Reserved for Press
On Thursday, Oct. 20, I saw Roomful of Teeth’s double header in the newly renovated David Geffen Hall. The 7:30 p.m. concert, in the Wu Tsai Theater, was followed by a 10 p.m. “nightcap” in the Sidewalk Studio.
Now, I’m not an acoustical expert. I couldn’t tell you, for example, why the ceiling looks like metal chainmail. Or why the petal-printed seats extend behind the stage.
The theater, to me, sounded good. Loud and live. Both from the third-tier seat I purchased, and from the unclaimed orchestra center one I nabbed after intermission.
But I do know something about interior design. And I can say, without hesitation, that David Geffen Hall is one of the stranger spaces I’ve inhabited.
I stepped into what looked like an airport lobby. Patrons stared, zombie-like, at a giant screen showing a futuristic New York skyline. Atop spinning saucers, people in black bodysuits interpretive danced or played CGI cellos.
At this point, I ran into a friend, who was high on an edible. I might as well have been. We passed through security, which consisted of metal detectors and a (bomb-sniffing? drug-sniffing?) black lab.
The aesthetic of David Geffen Hall — primary colors, geometric patterns — reminds me of an AMC movie theater. What someone in the 1960s would imagine 2022 to look like. Liminal spaces covered wall-to-wall with carpet and dimly lit by exit signs.
As we ascended what felt like endless stairs, I heard what I thought was elevator music. My friend recognized it as a cover of “Poker Face” by the Vitamin String Quartet. Bizarre.
Once I found my lofty seat, and the lights did their twinkly dance, the NY Phil began with Debussy’s Prelude to the Afternoon of a Faun. The harp strums lent the night an even more dreamlike air.
This was followed by the U.S. premiere of Caroline Shaw’s Microfictions, Vol. 3, commissioned for the NY Phil.
The piece, with surreal movement names such as “Anton Webern steered his blue pickup into a field where grasses grew ten stories tall and the wind carried the weight of suggestion,” felt, to me, a bit too commercial.
The Roomful of Teeth singers (Shaw among them) sounded over-mic’d, especially in “The ground beneath chattered relentlessly, its hard edge tempered only by elastic intonation and parenthetical umami.”
It’s a shame because balance is never an issue in Shaw’s wonderful chamber music. Microfictions felt like a still life blown up to landscape scale.
Following the intermission was Florence Price’s Symphony No. 4 in D minor, bass-heavy and cinematic, with melodies reminiscent of Dvorak.
Fittingly, the orchestra played Slavonic Dances as an encore.
The Kenneth C. Griffin Sidewalk Studio overlooks the street. Pedestrians stop to peer into the tall windows, like a cultural zoo.

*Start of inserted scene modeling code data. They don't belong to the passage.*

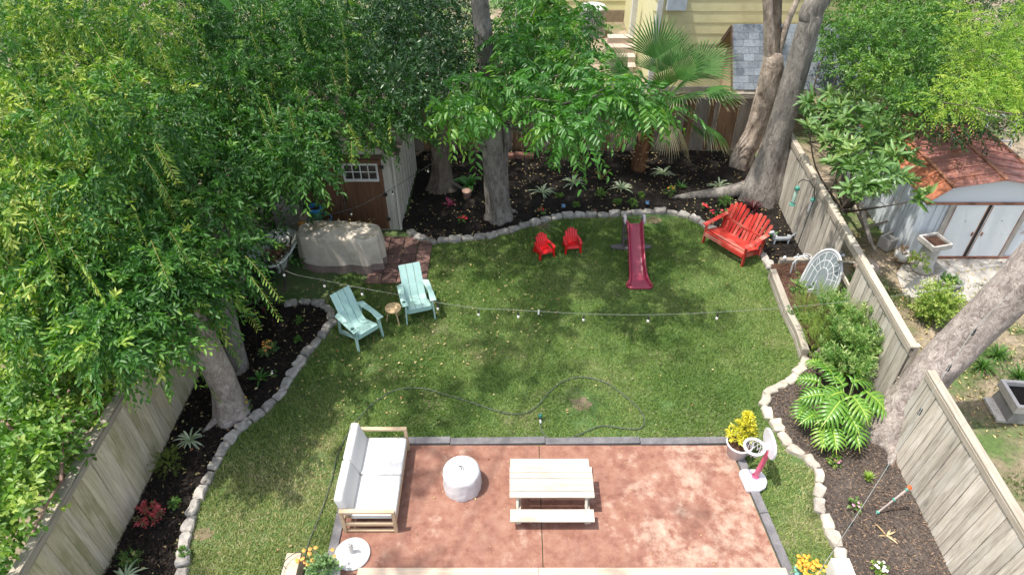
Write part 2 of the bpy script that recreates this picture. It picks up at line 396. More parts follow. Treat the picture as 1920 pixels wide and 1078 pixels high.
def resample(pts, step):
    out = []; acc = 0; 
    d = [0]
    for i in range(1, len(pts)): d.append(d[-1] + (pts[i] - pts[i - 1]).length)
    n = int(d[-1] / step); st = d[-1] / max(n, 1)
    for k in range(n):
        s = (k + .5) * st; i = 1
        while d[i] < s: i += 1
        f = (s - d[i - 1]) / (d[i] - d[i - 1]); p = pts[i - 1].lerp(pts[i], f); out.append((p, pts[i] - pts[i - 1], st))
    return out
def stone_line(pts, label, m, step=.31):
    t = thing('stone_edging', label, 'stone edging', pts[len(pts) // 2].to_tuple()[:2] + (0,), 0, 'stone edgings round the beds')
    vs = [stone_mesh(m, k) for k in range(6)]; sm = [Vector((p.x, p.y, 0)) for p in pts]
    for k, (p, d, st) in enumerate(resample(sm, step)):
        o = link('stone', vs[(k * 5 + 1) % 6], t); o.location = p - t.location
        o.rotation_euler = (random.uniform(-.09, .09), random.uniform(-.09, .09), math.atan2(d.y, d.x) + random.uniform(-.14, .14)); o.scale = (st / .31 * random.uniform(.95, 1.02), random.uniform(.82, 1.2), random.uniform(.6, 1.05))
stone_line(ST_L, 'curved line of grey stones round the mulch bed below the left fence', M_STG, .3)
stone_line(ST_B, 'long wavy line of grey stones behind the red chairs and slide', M_STG, .32)
stone_line(ST_R, 'winding line of pale cream stones round the sunny bed at right', M_STC, .32)

# ------------------------------------------------------------------ patio, kerb, deck
def patio_mat():
    m, t, bs = newmat('red_stained_concrete'); v = coords(t, rand=False)
    n1 = noi(t, v, 1.3, 8, .7, .5); n2 = noi(t, v, 5, 6, .7); n3 = noi(t, v, 60, 4, .7)
    red = ramp(t, n2, [(.28, (.145, .063, .044)), (.48, (.238, .113, .08)), (.7, (.29, .165, .12))])
    sx = N(t, 'SeparateXYZ'); t.links.new(v, sx.inputs[0])
    g = N(t, 'MapRange'); g.inputs[1].default_value = 1.2; g.inputs[2].default_value = 3.2; g.inputs[3].default_value = -.075; g.inputs[4].default_value = .075
    t.links.new(sx.outputs[0], g.inputs[0])
    ad = N(t, 'Math', operation='ADD'); t.links.new(n1, ad.inputs[0]); t.links.new(g.outputs[0], ad.inputs[1])
    ad2 = N(t, 'Math', operation='MULTIPLY_ADD'); t.links.new(n2, ad2.inputs[0]); ad2.inputs[1].default_value = .5; t.links.new(ad.outputs[0], ad2.inputs[2])
    dk2 = noi(t, coords(t, (1, .5, 1), False), 1.7, 6, .65, .8); red = mix(t, ramp(t, dk2, [(.52, 0.0), (.68, .6)]), red, (.17, .085, .065))
    msk = ramp(t, ad2.outputs[0], [(.76, 0.0), (1.0, .62)])
    c = mix(t, msk, red, (.5, .4, .31)); c = mix(t, .55, c, ramp(t, n3, [(.3, .7), (.7, 1.25)]), 'MULTIPLY')
    t.links.new(c, bs.inputs['Base Color']); bs.inputs['Roughness'].default_value = .8; bs.inputs['Specular IOR Level'].default_value = .25; bump(t, bs, n3, .15, .005); return m
MP = patio_mat()
pt = tag(bpy.data.objects.new('patio', None), None, None, None, 'structure'); COL.objects.link(pt)
for x0, x1, X0, X1 in ((-2.85, .49, -2.85, .5), (.505, 4.38, .515, 4.08)):
    b = B(); b.add([(x0, 4.9, -.02), (x1, 4.9, -.02), (X1, 7.97, -.02), (X0, 7.97, -.02), (x0, 4.9, .035), (x1, 4.9, .035), (X1, 7.97, .035), (X0, 7.97, .035)],
                   [(3, 2, 1, 0), (4, 5, 6, 7), (0, 1, 5, 4), (1, 2, 6, 5), (2, 3, 7, 6), (3, 0, 4, 7)])
    link('concrete_slab', b.mesh('concrete_slab', MP), pt)
chips('leaf_scraps', [[(-2.7, 5.6), (4.2, 5.6), (4.0, 7.9), (-2.7, 7.9)]], 130, M_FALL, .025, .014, .042, amp=0, label='tiny leaf scraps and grit scattered on the red patio')
M_KERB = simple('dark_grey_concrete', (.17, .16, .165), (.1, .095, .1), 5, rough=.85, bmp=.3, tone=(.9, 1.1), fine=(50, .5))
kb = tag(bpy.data.objects.new('patio_kerb', None), None, None, None, 'structure'); COL.objects.link(kb)
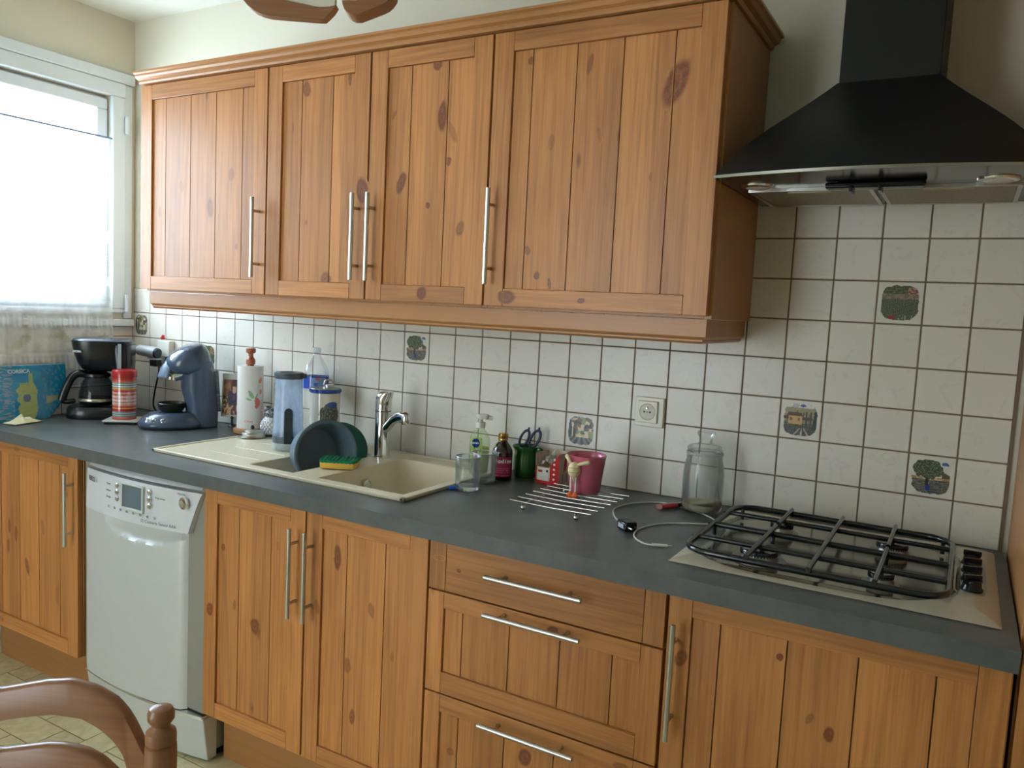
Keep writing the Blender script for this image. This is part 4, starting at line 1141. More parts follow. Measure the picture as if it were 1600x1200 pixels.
# --- drip coffee maker
cx, cy = .045, -2.30*U
cm = thing('coffee_maker', 'black drip coffee maker with glass jug in the corner beside the window', 'coffee maker', (cx, cy, ZW), R(46))
mb = MB().loft([ellipse(-.01, 0, 0, .115, .088, 36, 3), ellipse(-.01, 0, .006, .118, .09, 36, 3), ellipse(-.01, 0, .038, .116, .088, 36, 3), ellipse(-.01, 0, .046, .11, .083, 36, 3)])
mb.build('base', BLACKPL, cm, smooth=50)
mb = MB().loft([ellipse(.078, 0, .04, .030, .078, 32, 3.5), ellipse(.078, 0, .18, .030, .078, 32, 3.5), ellipse(.07, 0, .29, .040, .080, 32, 3.5)])
mb.build('water_tank', BLACKPL, cm, smooth=50)
rings = []
for z, xl, hy in ((.186, -.062, .050), (.192, -.074, .060), (.215, -.088, .072), (.25, -.100, .08), (.285, -.107, .084), (.303, -.109, .085)):
    xr = .108; rings.append(ellipse((xl+xr)/2, 0, z, (xr-xl)/2, hy, 40, 3))
o = MB().loft(rings).build('filter_housing', BLACKPL, cm, smooth=50)
MB().loft([ellipse(.0, 0, .303, .107, .083, 40, 3), ellipse(.0, 0, .309, .102, .078, 40, 3), ellipse(.0, 0, .311, .09, .06, 40, 3)]).build('lid', mat('lid_dark_grey', (58, 66, 84), .2), cm, smooth=50)
text('AROMA', .011, mat('silver_print', (206, 214, 218), .4), o, (-.078, -.0745, .262), rot=(R(90), 0, R(-30)), bold=.0004, ext=.0008)
MB().box(.066, .078, -.0850, -.0795, .185, .295).build('water_gauge', mat('gauge_clear', (150, 164, 172), .3), cm, bevel=.001)
# jug
j = MB().lathe([(.05, .0), (.062, .004), (.067, .02), (.065, .045), (.056, .085), (.043, .105), (.044, .112)], 40, (-.022, -.004, .05), cap=False).build('jug', mk_thin('smoked_jug_glass', (.34, .38, .42), .10, .03, (.2, .2, .2)), cm, smooth=60)
MB().lathe([(0, .001), (.058, .001), (.061, .018), (0, .018)], 32, (-.022, -.004, .051)).build('coffee', mat('dark_coffee', (22, 14, 10), .1), j, smooth=50)
MB().lathe([(.0665, .016), (.0675, .018), (.0675, .026), (.066, .028)], 40, (-.022, -.004, .05), cap=False).build('jug_band', mat('jug_steel_band', (206, 198, 176), .2, .8), j, smooth=50)
MB().lathe([(.044, .108), (.050, .112), (.050, .122), (.03, .132), (0, .134)], 32, (-.022, -.004, .05)).build('jug_lid', BLACKPL, j, smooth=50)
mb = MB().tube(smoothpath([(-.055, -.012, .168), (-.085, -.02, .172), (-.108, -.026, .155), (-.128, -.031, .110), (-.140, -.035, .068)], 6), .017, 12, flat=.9)
mb.tube(smoothpath([(-.140, -.035, .068), (-.125, -.031, .062), (-.095, -.022, .066)], 4), [.012]*8+[.009], 12, flat=.8)
mb.build('jug_handle', BLACKPL, j, smooth=60)

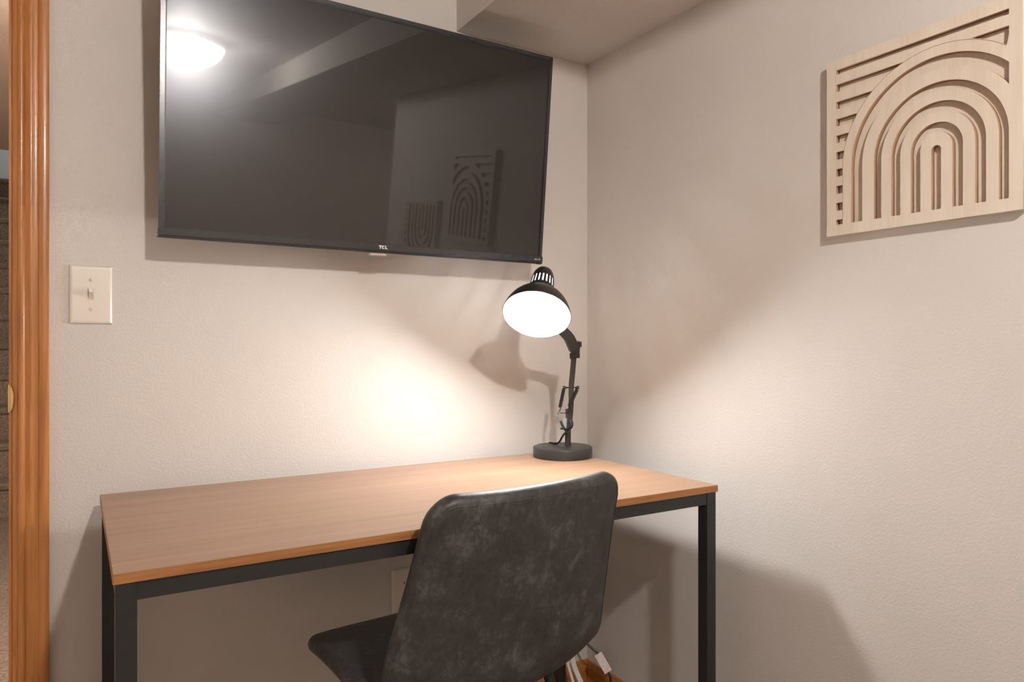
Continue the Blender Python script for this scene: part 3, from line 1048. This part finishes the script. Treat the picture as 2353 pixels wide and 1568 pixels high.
# ------------------------------------------------------------------ cables in the corner
pc = thing('power_cord', 'black power cord with a pale paper tag hanging in the corner', 'cord', (-0.04, -0.10, 0.0))
tagA, tagB = Vector((-0.0504, -0.1169, 0.1533)), Vector((-0.0369, -0.1484, 0.1089))
bm = B()
tube(bm, catmull([(-0.16, -0.02, 0.30), (-0.115, -0.045, 0.245), (-0.0809, -0.0750, 0.1975), (-0.0683, -0.0944, 0.1747), tagA, tagA.lerp(tagB, 0.5), tagB, (-0.0358, -0.1549, 0.0973), (-0.0368, -0.1600, 0.0757), (-0.040, -0.165, 0.030), (-0.06, -0.16, 0.004), (-0.14, -0.13, 0.004)], 8), 0.0032, 8)
cord = mesh_obj('cord', bm, M_CORD, pc, smooth=True)
bm = B()
bar(bm, tagA, tagB, 0.0235, 0.0090, (0.85, -0.53, 0.2))
mesh_obj('paper_tag', bm, M_TAG, cord, bevel=0.0008)
W1 = [(-0.149, -0.0975, 0.19), (-0.1441, -0.0943, 0.1449), (-0.1408, -0.0962, 0.126), (-0.136, -0.1108, 0.0892), (-0.125, -0.13, 0.04), (-0.11, -0.15, 0.0045), (-0.07, -0.18, 0.0045)]
W2 = [(-0.142, -0.096, 0.19), (-0.1344, -0.1002, 0.1512), (-0.129, -0.1035, 0.126), (-0.12, -0.1206, 0.0892), (-0.105, -0.14, 0.04), (-0.09, -0.155, 0.0045), (-0.05, -0.185, 0.0045)]
for pth, dbl, lab in ((W1, False, 'single white cable in the corner, nearer the chair leg'), (W2, True, 'doubled white cable in the corner, nearer the baseboard corner')):
    bm = B()
    tube(bm, catmull(pth, 8), 0.0046, 10)
    if dbl:
        tube(bm, catmull([(x + 0.0062, y - 0.0038, z) for x, y, z in pth], 8), 0.0036, 10)
    o = mesh_obj('white_cable', bm, M_WCABLE, smooth=True)
    tagit(o, lab, 'cable', 'white cables in the corner')

# ------------------------------------------------------------------ ceiling lights
def bowl_light(label, c, zc, col, strength, r=0.175, rb=0.042):
    root = thing('ceiling_light', label, 'ceiling light', (c[0], c[1], zc))
    bm = B(); lathe(bm, [(0, 0.0), (r * 0.92, 0.0), (r * 1.03, -0.006), (r * 1.04, -0.022), (r * 0.96, -0.026), (0, -0.026)], 48, (c[0], c[1], zc - 0.0005)); mesh_obj('canopy', bm, M_BRASS, root, smooth=True)
    bm = B()
    pr = [(r * math.cos(a), -0.026 - 0.105 * math.sin(a)) for a in [PI / 2 * k / 14 for k in range(14)]] + [(0.0, -0.131)]
    lathe(bm, pr, 48, (c[0], c[1], zc)); mesh_obj('glass_bowl', bm, M_BOWL, root, smooth=True)
    bm = B(); lathe(bm, [(0, -0.131), (0.010, -0.132), (0.011, -0.138), (0.006, -0.146), (0, -0.149)], 20, (c[0], c[1], zc)); mesh_obj('finial', bm, M_BRASS, root, smooth=True)
    bm = B(); bmesh.ops.create_uvsphere(bm, u_segments=24, v_segments=16, radius=rb)
    bmesh.ops.translate(bm, verts=bm.verts[:], vec=(c[0], c[1], zc - 0.074))
    mesh_obj('bulb', bm, emitter('ceiling_bulb_glow', col, strength), root, smooth=True)
    return root

bowl_light('frosted bowl ceiling light mirrored in the television screen', (-0.934, -2.18), CZ, (1.0, 0.98, 0.955), CEIL_BULB, r=0.168)
bowl_light('frosted bowl fill light added out of view in the alcove beyond the right wall', (0.85, -2.2), CZ, (1.0, 0.90, 0.80), ALCOVE_FILL)  # added unseen light, fills the dark space under the desk
bowl_light('frosted bowl ceiling light in the hall', (-1.22, 0.50), HZ, (1.0, 0.9, 0.8), HALL_BULB)
bowl_light('cool white light added above the stair landing in place of daylight', (-1.8, 6.6), 5.0, (0.80, 0.92, 1.0), UPPER_DAYLIGHT)  # added unseen lamp standing in for daylight at the top of the stairs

For this “nightcap,” I sat behind a row of seats that were “Reserved for Press” according to the sheets of computer paper bearing the NY Phil logo.
I was excited to recognize Anthony Tommasini and Zachary Woolfe, former and current New York Times classical music critics, respectively.
The program, by all “female-identified” composers (I would have preferred just “female”), included the world premiere of Angélica Negrón’s math, the one which is sweet.
Roomful of Teeth is known for its mouth noises. Negrón’s piece — in addition to electronic marimba, sampling, and field recording — included wet sounds like mic’d burps.
inti figgis-vizueta’s earths to come had all sorts of snaps, crackles, and pops. Not to mention growls and throat singing. Sarah Kirkland Snider’s The Orchard and Missy Mazzoli’s Vesper Sparrow both included seal noises.
The screeching in Nathalie Joachim’s All There Is Is Now contrasted a beautiful melody. The piece ends with breathing. There was also a lush tonal section in Leilehua Lanzilotti’s On Stochastic Wave Behavior.
Throughout all of this, Woolfe looked incredibly serious. Distracted only at one point by an impromptu photoshoot happening on the street.
At the end, Woolfe dashed out quickly, presumably to write this review. I felt suddenly compelled to steal one of the “Reserved for Press” signs.
It’s now taped to my desk chair at home.